"Running Away"

Starting this Sunday we'll spend five Sundays with Jonah, whose story from the Old Testament is best remembered because he gets swallowed by a whale. Actually, the story doesn't specify a whale--it just says "a large fish". Technically a whale isn't a fish, it's a mammal, but those of us who aren't experts in sea creatures can't think of a fish as large as a whale, so that's why we say that, and in any case that's the part we remember.

But there is much to consider in this story both before the "large fish" swallows him up and afterwards.  A series of events leads to the aforementioned swallowing--events that involve Jonah being called by God to do something that it seems Jonah really doesn't want to do. Jonah is called by God to go to Ninevah, and instead sets off for Tarshish, which is pretty much completely in the opposite direction, and far far away--Tarshish seems to be in Spain, the whole way across the Mediterranean Sea from Israel.
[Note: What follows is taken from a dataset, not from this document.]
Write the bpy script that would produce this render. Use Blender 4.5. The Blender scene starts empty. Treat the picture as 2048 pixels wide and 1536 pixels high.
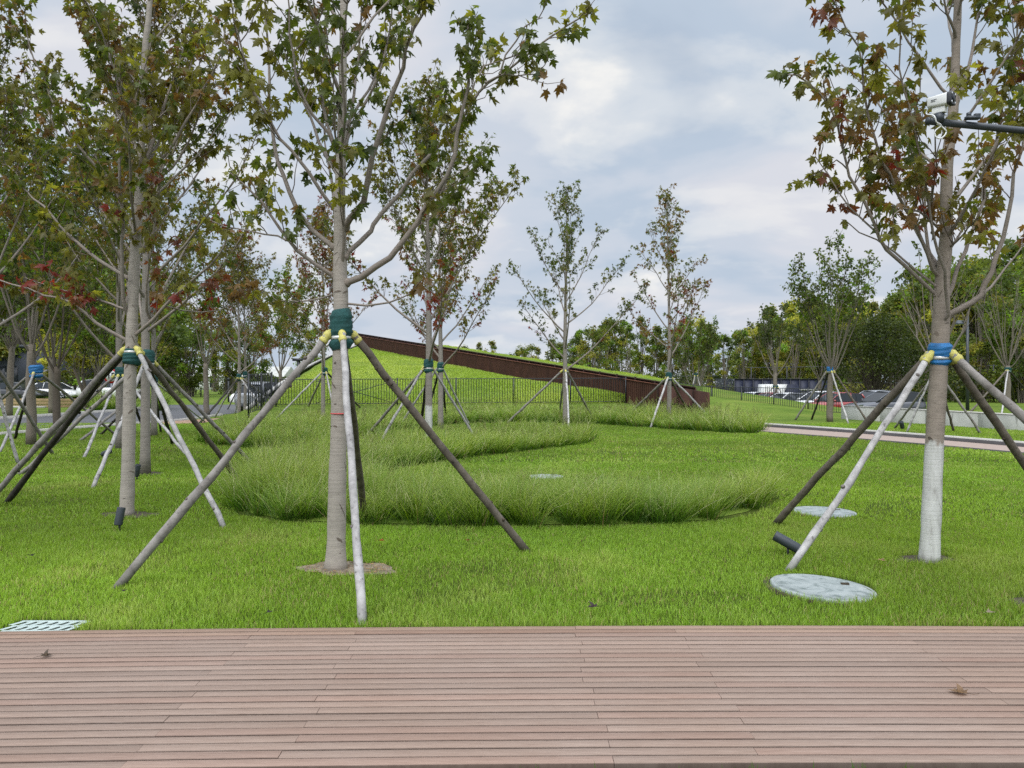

That kind of thing ever happen to you?  You really should do something, and you know you should, but you don't want to?  And you do everything you can to avoid it, both in terms of not taking action towards it, and even taking action away from it?  Even if we don't factor in a sense that GOD is calling you to do it, you still find yourself running away from doing what you know in your heart of hearts you ought to do?

What makes it that much more of an issue for Jonah is that what God is calling him to do is to go to Ninevah and tell them to straighten up so God will be merciful to them.  Jonah hates the Ninevites. He hates them the way the KKK hates Black people. So the last thing that Jonah wants to do is give them a chance to receive mercy.  He'd rather see them crushed out of existence. And yet this is what God is calling him to do--proclaim the opportunity for mercy to those doomed for destruction--unless they repent and turn it around and receive mercy. 

I hope that the reasons we run away from what we know we ought to do aren't as heightened as Jonah's reasons.  I know we are in a very challenging political season in our nation, but I hope that, despite the rhetoric that is out there (and on Facebook) that our feelings are not to that level.  But perhaps this climate in our nation can help us understand just how much Jonah doesn't want to do this.  And how passionate he is about getting as far away from it as is humanly possible.

We will learn in future weeks that it didn't entirely work out the way Jonah intended it to.  And that it seems like he perhaps never got over it.

OLD TESTAMENT   Jonah 1:1-10

1 Now the word of the Lord came to Jonah son of Amittai, saying, 2 ‘Go at once to Nineveh, that great city, and cry out against it; for their wickedness has come up before me.’ 3 But Jonah set out to flee to Tarshish from the presence of the Lord. He went down to Joppa and found a ship going to Tarshish; so he paid his fare and went on board, to go with them to Tarshish, away from the presence of the Lord.

4 But the Lord hurled a great wind upon the sea, and such a mighty storm came upon the sea that the ship threatened to break up. 5 Then the mariners were afraid, and each cried to his god. They threw the cargo that was in the ship into the sea, to lighten it for them. Jonah, meanwhile, had gone down into the hold of the ship and had lain down, and was fast asleep. 6 The captain came and said to him, ‘What are you doing sound asleep? Get up, call on your god! Perhaps the god will spare us a thought so that we do not perish.’

7 The sailors said to one another, ‘Come, let us cast lots, so that we may know on whose account this calamity has come upon us.’ So they cast lots, and the lot fell on Jonah. 8 Then they said to him, ‘Tell us why this calamity has come upon us. What is your occupation? Where do you come from? What is your country? And of what people are you?’ 9 ‘I am a Hebrew,’ he replied. ‘I worship the Lord, the God of heaven, who made the sea and the dry land.’ 10 Then the men were even more afraid, and said to him, ‘What is this that you have done!’ For the men knew that he was fleeing from the presence of the Lord, because he had told them so.